Looking forward, we should see a bounce from these lows, likely next week. After that, it’s most likely we’ll find the averages turn down and give us the long-awaited “real” correction, which should take back all the stock market gains so far in 2018, and possibly even exceed these, if we get a full 10% correction.
As you can see, events unfolded somewhat as we described, although the speed and dimension of the drop happened a lot faster than anticipated. The basic pattern, though, seems to be holding. What that likely means is that we should expect another drop perhaps next week, with likely more choppy action for some period. The anticipated drop would be of the variety known as "testing the lows." That means that prices will drop down close to either the lows at the close on February 5th, or the intraday lows of February 9th. The likely scenario is that these lows will be "tested" and stocks will then climb higher. Maybe there's more up and down for some days or weeks after that. In the end, though, it's more likely that we see a continuation of the long-running bull market rather than a bear market. And that would make all the activity a correction in a bull market.

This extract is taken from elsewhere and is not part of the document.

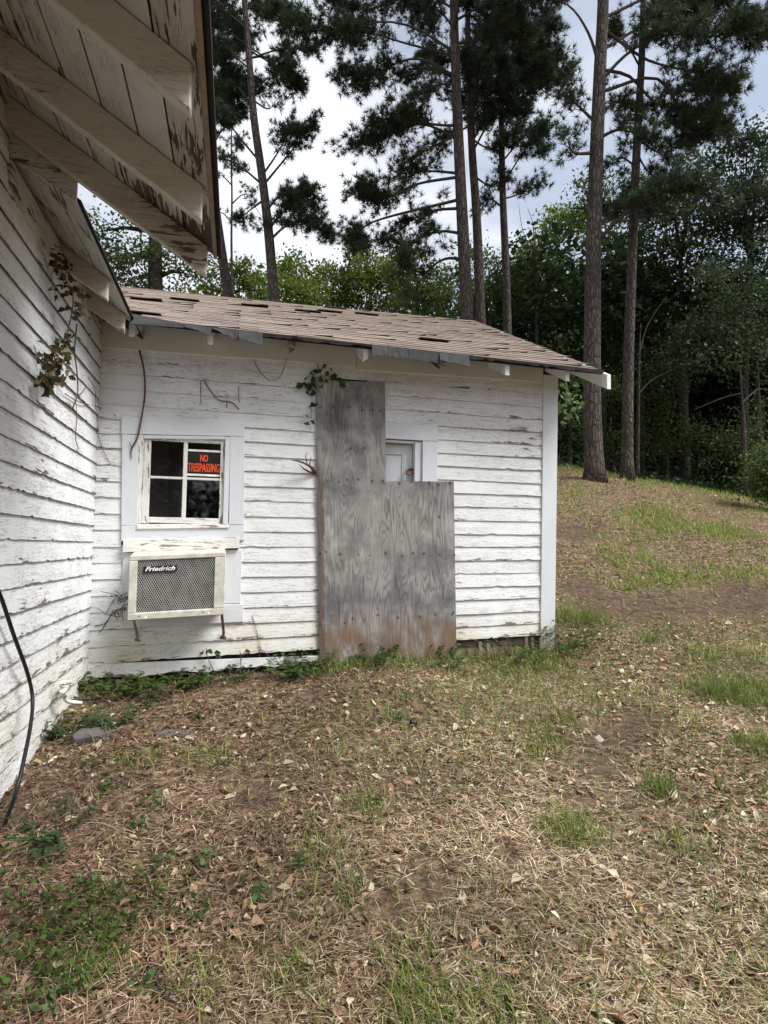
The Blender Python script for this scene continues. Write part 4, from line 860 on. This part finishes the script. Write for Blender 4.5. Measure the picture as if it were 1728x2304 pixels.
# how brown and mulchy (near the house) versus pale and strawy (open yard)
def mulch(x, y):
    t, l = tl(x, y); return sstep(.9, -.9, l + .35 * pnoise(x, y, 2.2, 4))
PAL = np.array([[.42, .31, .195], [.33, .22, .135], [.23, .14, .085], [.50, .40, .28], [.13, .08, .05], [.38, .22, .13], [.60, .52, .40]])
PALM = np.array([[.20, .12, .073], [.14, .085, .055], [.26, .165, .105], [.36, .26, .17], [.085, .055, .038], [.22, .15, .10], [.48, .39, .28]])
rng = np.random.default_rng(5)
x, y, t, l = scatter(105000, 1.15, 17, rng)
s_ = patchmask(x, y, soil); g_ = patchmask(x, y, green)
keep = rng.uniform(0, 1, len(x)) > np.clip(s_ * .92 + g_ * .45, 0, .96) ; keep &= rng.uniform(0, 1, len(x)) < .62 + .5 * pnoise(x, y, 3.0, 8)
x, y, t = x[keep], y[keep], t[keep]; n = len(x)
mu = mulch(x, y)[:, None]; far = sstep(5, 12, t)[:, None]
ci = rng.integers(0, len(PAL), n); cols = PAL[ci] * (1 - mu) + PALM[ci] * mu; cols = cols * (1 - far * .5) + far * .5 * np.array([.30, .19, .12]); cols *= rng.uniform(.65, 1.3, (n, 1))
# curled leaf scraps: two quads folded along the midrib
az = rng.uniform(0, 6.28, n); ln = rng.uniform(.0065, .0175, n) * (1 + .06 * t) * rng.choice([.7, 1, 1.7], n, p=[.38, .42, .20]); wd = ln * rng.uniform(.3, .6, n); fold = rng.uniform(-.1, .9, n); tilt = rng.normal(0, .35, n)
d0 = np.stack([np.cos(az) * np.cos(tilt), np.sin(az) * np.cos(tilt), np.sin(tilt)], 1); sd_ = np.stack([-np.sin(az), np.cos(az), rng.normal(0, .3, n)], 1)
c = np.stack([x, y, gz(x, y) + .006 + rng.uniform(0, .014, n)], 1); up = np.array([0, 0, 1.])
A_ = c - d0 * ln[:, None]; B_ = c + d0 * ln[:, None] + up * (ln * rng.uniform(-.2, .5, n))[:, None]; Mi = c + up * (ln * rng.uniform(0, .3, n))[:, None]
E1 = Mi + sd_ * wd[:, None] + up * (fold * wd)[:, None]; E2 = Mi - sd_ * wd[:, None] + up * (fold * wd)[:, None]
E1b = E1 - d0 * (ln * rng.uniform(.1, .6, n))[:, None]; E2b = E2 + d0 * (ln * rng.uniform(.1, .6, n))[:, None]
V = np.stack([A_, E1b, E1, B_, E2b, E2], 1).reshape(-1, 3); b0 = np.arange(n) * 6
F = np.concatenate([np.stack([b0, b0 + 3, b0 + 2, b0 + 1], 1), np.stack([b0, b0 + 5, b0 + 4, b0 + 3], 1)])
tag(obj('dead_leaves', V, F, M['litter'], None, col=np.repeat(cols, 6, 0)), 'brown and tan dead leaf scraps covering the yard', 'dead leaves', kind='stuff')
def blades(x, y, z, az, tilt, ln, wd, curl, cols, nseg, name, label, cat, mat):
    """thin tapering strips with nseg segments"""
    n = len(x); p = np.stack([x, y, z], 1); rows = []
    sdv = np.stack([-np.sin(az), np.cos(az), np.zeros(n)], 1)
    for i in range(nseg + 1):
        s = i / nseg; wv = wd * (1 - .85 * s ** 1.5) * .5
        rows += [p - sdv * wv[:, None], p + sdv * wv[:, None]]
        el = tilt + curl * s; d = np.stack([np.cos(az) * np.cos(el), np.sin(az) * np.cos(el), np.sin(el)], 1); p = p + d * (ln / nseg)[:, None]
        az = az + 0 if nseg < 3 else az
    V = np.stack(rows, 1).reshape(-1, 3); k = 2 * (nseg + 1); b0 = np.arange(n) * k
    F = np.concatenate([np.stack([b0 + 2 * i, b0 + 2 * i + 1, b0 + 2 * i + 3, b0 + 2 * i + 2], 1) for i in range(nseg)])
    return tag(obj(name, V, F, M[mat], None, col=np.repeat(cols, k, 0)), label, cat, kind='stuff')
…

If that's all correct, then one thing we can learn from all this might be that corrections can be swift and violent, scaring the pants off a lot of people, causing some to sell in panic, which accounts for the dramatic action on February 9th. We might also learn that high-frequency traders employing algorithm-driven computer programs have exacerbated the degree of swiftness and violence of these sorts of moves.
What you do with this information is another story.
So, in all likelihood things aren't "all clear now"; but they'll be pretty clear pretty soon.